387.
A person's mind is his spirit, and the spirit is the person, for the reason that by the mind are meant all the constituents of a person's will and intellect, and these exist in their first elements in
the brain and in their derivative elements in the body. Thus they are all the constituents of the person as regards their forms. And because this is the case, therefore the mind-or will and intellect-impels
the body and all its constituents to do its bidding. Does the body not do whatever the mind thinks and wills? Does the mind not prick up the ear to listen, and strain the eye to see? Does the
mind not move the tongue and lips to speak, the hands and fingers to do whatever it pleases, and the feet to walk wherever it wishes? Is the body anything else then but the obedient instrument of its
mind? Could the body be such an instrument without the mind's being present in its derivative elements in the body? Is it reasonable to suppose that the body obeys simply because the mind so wills?

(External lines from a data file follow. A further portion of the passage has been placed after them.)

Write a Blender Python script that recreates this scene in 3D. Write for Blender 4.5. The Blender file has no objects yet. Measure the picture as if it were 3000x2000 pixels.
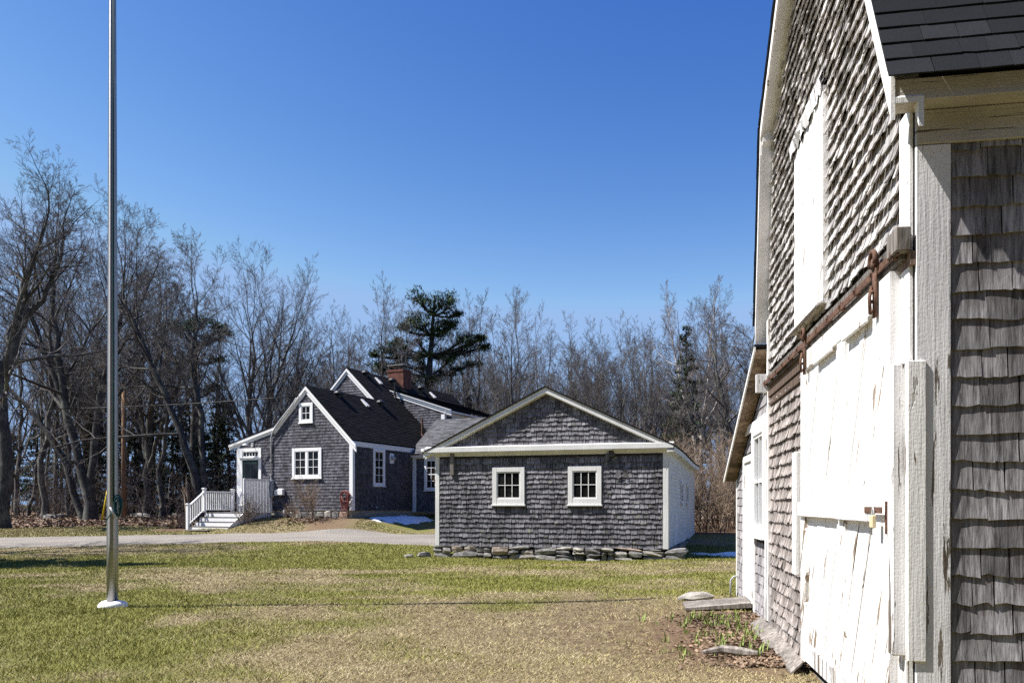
import bpy, math, random
import numpy as np
from mathutils import Matrix, Vector

# ------------------------------------------------------------------ camera, sky, sun
sc = bpy.context.scene
COL = sc.collection
random.seed(7)
RNG = np.random.default_rng(7)

cam_d = bpy.data.cameras.new('camera')
cam_d.lens = 28.0
cam_d.sensor_width = 36.0
cam_d.shift_y = 0.159
cam_d.clip_start = 0.05
cam_d.clip_end = 3000.0
cam = bpy.data.objects.new('camera', cam_d)
COL.objects.link(cam)
cam.location = (0, 0, 1.6)
cam.rotation_euler = (math.radians(90), 0, 0)
sc.camera = cam

EXPOSURE = 1.05
SUN_EL = math.radians(54)
SUN_AZ = math.radians(5)          # light travels towards +X, turned 5 degrees towards +Y
ldir = Vector((math.cos(SUN_AZ) * math.cos(SUN_EL), math.sin(SUN_AZ) * math.cos(SUN_EL), -math.sin(SUN_EL)))
w = bpy.data.worlds.new('World')
sc.world = w
w.use_nodes = True
wn = w.node_tree
sky = wn.nodes.new('ShaderNodeTexSky')
sky.sky_type = 'NISHITA'
sky.sun_disc = False
sky.sun_elevation = SUN_EL
sky.sun_rotation = math.radians(265)
sky.altitude = 0
sky.air_density = 1.0
sky.dust_density = 0.1
sky.ozone_density = 3.0
bg = wn.nodes['Background']
bg.inputs['Strength'].default_value = 0.1
# the film's response to a deep blue sky: one steady curve per channel over the whole dome
sep = wn.nodes.new('ShaderNodeSeparateColor')
com = wn.nodes.new('ShaderNodeCombineColor')
wn.links.new(sky.outputs['Color'], sep.inputs['Color'])
for ch, mid, tgt, pw in ((0, 1.296, 0.114, 2.6), (1, 2.22, 0.281, 1.9), (2, 3.97, 0.694, 1.0)):
    k1 = wn.nodes.new('ShaderNodeMath')
    k1.operation = 'DIVIDE'
    k1.inputs[1].default_value = mid
    k2 = wn.nodes.new('ShaderNodeMath')
    k2.operation = 'POWER'
    k2.inputs[1].default_value = pw
    k3 = wn.nodes.new('ShaderNodeMath')
    k3.operation = 'MULTIPLY'
    k3.inputs[1].default_value = tgt * 10 / 2 ** EXPOSURE
    k4 = wn.nodes.new('ShaderNodeMath')
    k4.operation = 'MINIMUM'
    k4.inputs[1].default_value = (0.33, 0.52, 0.86)[ch] * 10 / 2 ** EXPOSURE
    wn.links.new(sep.outputs[ch], k1.inputs[0])
    wn.links.new(k1.outputs[0], k2.inputs[0])
    wn.links.new(k2.outputs[0], k3.inputs[0])
    wn.links.new(k3.outputs[0], k4.inputs[0])
    wn.links.new(k4.outputs[0], com.inputs[ch])
wn.links.new(com.outputs['Color'], bg.inputs['Color'])

sun_d = bpy.data.lights.new('sun', 'SUN')
sun_d.energy = 5.0
sun_d.angle = math.radians(0.5)
sun_d.color = (1.0, 0.965, 0.92)
sun = bpy.data.objects.new('sun', sun_d)
COL.objects.link(sun)
sun.rotation_euler = ldir.to_track_quat('-Z', 'Y').to_euler()
sun.location = (-30, 0, 40)

sc.view_settings.view_transform = 'Standard'
sc.view_settings.look = 'None'
sc.view_settings.exposure = EXPOSURE
sc.view_settings.gamma = 1.0
sc.view_settings.use_curve_mapping = False
sc.cycles.max_bounces = 6
sc.cycles.use_denoising = False


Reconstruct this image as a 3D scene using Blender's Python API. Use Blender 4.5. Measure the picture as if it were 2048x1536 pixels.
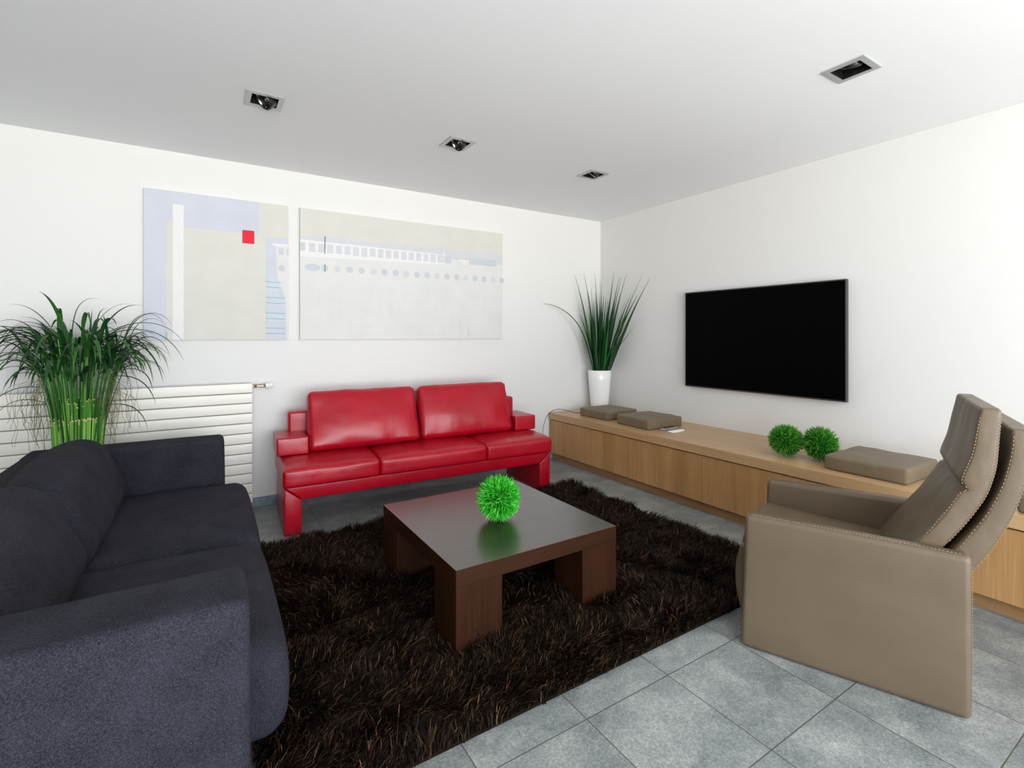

In that case they would be two beings, one above and the other below, with the one giving orders and the other heeding. Because this is incongruous with any degree of reason, it follows in accordance
with what we said in no. 365 above that a person's life exists in its first elements in the brain, and in its derivative elements in the body; furthermore, that as life is in its first elements, so
it is in the whole and in every part, no. 366; and that life through those first elements is present from every part in the whole, and from the whole in every part, no. 367. We have already shown in
previous discussions that all the constituents of the mind are connected with the will and intellect, that the will and intellect are the recipient vessels of love and wisdom from the Lord, and that
these two constitute a person's life.